Ys II is a bit longer than the first game, and also much more difficult.  The addition of the magic spells make it so you can have actual strategies while fighting, instead of having to grind to just the right level or find the next equipment upgrade.  The game has no qualms about beating the crap out of you within seconds, but it’s what can make the game the most fun, as you can always expect a challenge.  Despite the changes over the years, at least this Ys game is still worth a try.

A-Z Challenge – Rune Factory: Tides of Destiny

The Rune Factory series is a bit of an oddball.  A spin-off of Harvest Moon, you get a fantasy-eque, story driven game… but filled with all the farming and relationship building of the mother series.  The nice blend of dungeon exploring and plant growing make it easy to see how the spin-off became popular.  Eventually, the Rune Factory series came out with games that weren’t part of its main series.  The first was Rune Factory: Frontier, and the second… well, was this game.
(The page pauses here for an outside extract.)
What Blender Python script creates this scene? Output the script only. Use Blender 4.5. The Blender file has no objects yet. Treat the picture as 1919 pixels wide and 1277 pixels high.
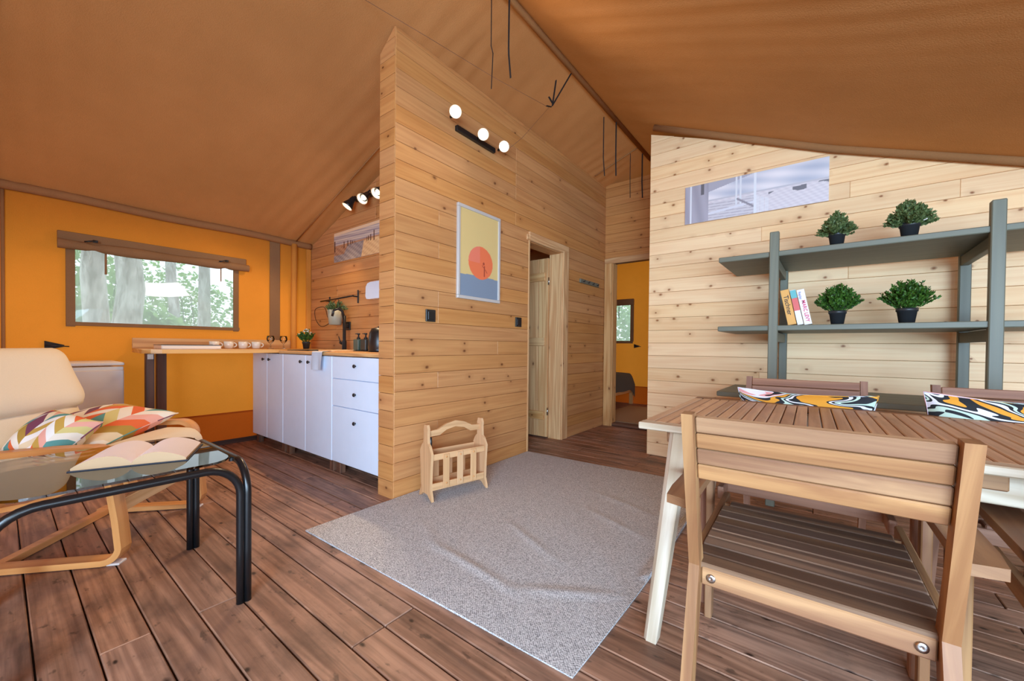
import bpy, math, random
from mathutils import Vector, Matrix
R_ = random.Random(7)
PI = math.pi
scn = bpy.context.scene
COL = scn.collection

# ------------------------------------------------------------------ camera, sky, exposure
F_PX, YAW, PITCH, ROLL, SHY = 741.865, -0.654707, -0.0130162, 0.00951532, 20.09
fw = Vector((math.sin(YAW) * math.cos(PITCH), math.cos(YAW) * math.cos(PITCH), math.sin(PITCH)))
rt = Vector((math.cos(YAW), -math.sin(YAW), 0))
up = rt.cross(fw)
ca = rt * math.cos(ROLL) + up * math.sin(ROLL)
cb = -rt * math.sin(ROLL) + up * math.cos(ROLL)
cam = bpy.data.objects.new('camera', bpy.data.cameras.new('camera'))
COL.objects.link(cam)
cam.matrix_world = Matrix(((ca.x, cb.x, -fw.x, 0), (ca.y, cb.y, -fw.y, 0), (ca.z, cb.z, -fw.z, 1.0), (0, 0, 0, 1)))
cam.data.sensor_width = 36.0
cam.data.lens = F_PX / 1919 * 36
cam.data.shift_y = SHY / 1919
cam.data.clip_start = 0.02
scn.camera = cam
wd = bpy.data.worlds.new('sky'); scn.world = wd; wd.use_nodes = True
bg = wd.node_tree.nodes['Background']
bg.inputs[0].default_value = (0.80, 0.90, 1.0, 1); bg.inputs[1].default_value = 1.15
def area(name, loc, target, sx, sy, power, color):
    l = bpy.data.lights.new(name, 'AREA'); l.shape = 'RECTANGLE'; l.size = sx; l.size_y = sy
    l.energy = power; l.color = color
    o = bpy.data.objects.new(name, l); COL.objects.link(o); o.location = loc
    o.rotation_euler = (Vector(target) - Vector(loc)).to_track_quat('-Z', 'Y').to_euler()
    return o
# daylight through the open tent front behind the camera
area('daylight_front', (1.6, -2.3, 1.35), (-0.2, 2.6, 0.7), 2.8, 2.3, 360, (0.52, 0.75, 1.0))
area('side_fill', (2.9, -0.2, 1.0), (-1.0, 1.6, 0.9), 2.0, 1.7, 55, (0.52, 0.76, 1.0))  # fill lamp added at the right to brighten floor, ceiling and dining wall
# sunlight filtering through the trees onto the canvas outside
sun = bpy.data.objects.new('sun', bpy.data.lights.new('sun', 'SUN')); COL.objects.link(sun)
sun.data.energy = 1.0; sun.data.angle = 0.6; sun.data.color = (1.0, 0.93, 0.8)
sun.rotation_euler = Vector((0.62, -0.3, -0.72)).to_track_quat('-Z', 'Y').to_euler()
scn.view_settings.view_transform = 'Standard'; scn.view_settings.look = 'None'
scn.view_settings.gamma = 1; scn.view_settings.use_curve_mapping = False
scn.view_settings.exposure = 0.65
scn.cycles.max_bounces = 10; scn.cycles.diffuse_bounces = 6; scn.cycles.transparent_max_bounces = 12
scn.cycles.sample_clamp_indirect = 6
scn.cycles.caustics_reflective = False; scn.cycles.caustics_refractive = False

# ------------------------------------------------------------------ material helpers
class NT:
    def __init__(s, name):
        s.m = bpy.data.materials.new(name); s.m.use_nodes = True; s.t = s.m.node_tree
        s.p = s.t.nodes['Principled BSDF']; s.out = s.t.nodes['Material Output']
    def n(s, typ, props=None, **inp):
        nd = s.t.nodes.new(typ)
        for k, v in (props or {}).items(): setattr(nd, k, v)
        for k, v in inp.items():
            key = int(k[1:]) if k[0] == 'i' and k[1:].isdigit() else k.replace('_', ' ')
            s.set(nd.inputs[key], v)
        return nd
    def set(s, sock, v):
        if isinstance(v, bpy.types.NodeSocket): s.t.links.new(v, sock)
        elif isinstance(v, bpy.types.Node): s.t.links.new(v.outputs[0], sock)
        elif isinstance(v, (tuple, list)) and len(v) == 3 and sock.type == 'RGBA': sock.default_value = (*v, 1)
        else: sock.default_value = v
    def math(s, op, a, b=0.0, c=0.0):
        return s.n('ShaderNodeMath', {'operation': op}, i0=a, i1=b, i2=c).outputs[0]
    def vec(s, op, a, b=(0, 0, 0)):
        return s.n('ShaderNodeVectorMath', {'operation': op}, i0=a, i1=b).outputs[0]
    def mix(s, f, a, b, mode='MIX'):
        nd = s.t.nodes.new('ShaderNodeMix'); nd.data_type = 'RGBA'; nd.blend_type = mode
        s.set(nd.inputs[0], f); s.set(nd.inputs[6], a); s.set(nd.inputs[7], b)
        return nd.outputs[2]
    def ramp(s, f, stops, interp='LINEAR'):
        nd = s.t.nodes.new('ShaderNodeValToRGB'); cr = nd.color_ramp; cr.interpolation = interp
        s.set(nd.inputs[0], f)
        while len(cr.elements) < len(stops): cr.elements.new(0.5)
        for e, (p, c) in zip(cr.elements, stops): e.position = p; e.color = (*c, 1)
        return nd.outputs[0]
    def maprange(s, v, a, b, c=0.0, d=1.0):
        return s.n('ShaderNodeMapRange', None, i0=v, i1=a, i2=b, i3=c, i4=d).outputs[0]
    def noise(s, v, scale, detail=2.0, rough=0.5, dist=0.0):
        return s.n('ShaderNodeTexNoise', None, Vector=v, Scale=scale, Detail=detail, Roughness=rough, Distortion=dist).outputs[0]
    def bump(s, h, strength, dist=0.002):
        s.set(s.p.inputs['Normal'], s.n('ShaderNodeBump', None, Strength=strength, Distance=dist, Height=h).outputs[0])
    def base(s, c): s.set(s.p.inputs['Base Color'], c)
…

For a sub series that deviates from the core franchise, Tides of Destiny diverges even further.  The game is much more story based:  I won’t go into specifics, but you’re given a clear goal and are given story quests to constantly work towards that goal.  While all of the Harvest Moon/Rune Factory games have a ‘winning’ point, few make it so obvious than Tides of Destiny.

Also, something that many fans might be disappointed in… there’s no actual farming.  Sure, you can grow crops and whatnot, but the extent of you doing that is waving a wand to create seedlings.  The rest, you make monsters do… you can recruit monsters to grow crops (what kind you get depends on the monster and its happiness), harvest them, and provide materials themselves (such as milk, wool, and… ore, oddly enough). It’s certainly a change from the other games, and one that not everyone’s going to like.
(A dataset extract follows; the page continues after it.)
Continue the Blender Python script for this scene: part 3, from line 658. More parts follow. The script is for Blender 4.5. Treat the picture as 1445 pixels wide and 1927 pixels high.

Tides of Destiny focuses way more on dungeon exploring and fighting, and that’s what you’ll be spending the most time with.  There are a lot of islands to explore, with materials and treasures to get, and the action-based fighting does pretty well.  Weapons can feel a little unbalanced (magic can wreck a lot of enemies easily… and the extra stamina use is worth it), and a couple times the game can throw you into a frustrating situation, but once you get the hang of it fighting as fun and fast paced.
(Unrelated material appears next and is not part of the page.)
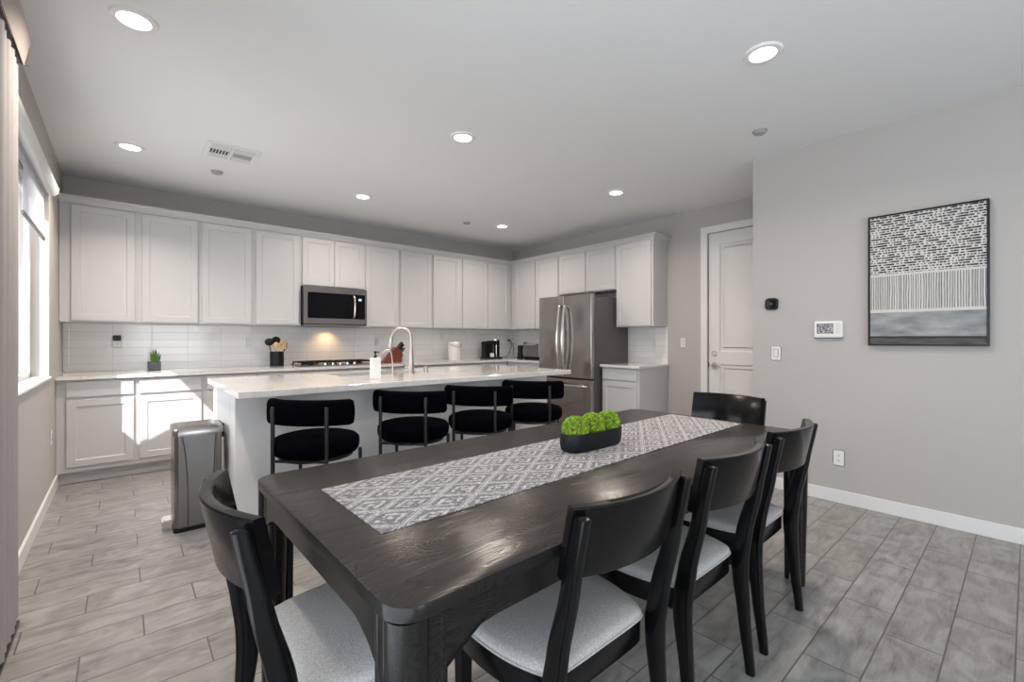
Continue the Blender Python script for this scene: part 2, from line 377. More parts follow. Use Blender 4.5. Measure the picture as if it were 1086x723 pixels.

This Rune Factory entry is a long one… it took me about 80 hours to get through the main story, though I had a lot of trouble tripping an event flag and 20 hours was spent trying to do that.  It’s unfortunate, because you can’t start dating or even choose your gender until after that point–for reasons that make sense, of course, but it’s still a bit of a downer.  For my first time into the entire series, I found the game fun and addicting (except for that 20 hour period above), but I can see how fans and veterans of the series would be less than happy with the entry.  It seems to be a ‘love it or hate it’ sort of game.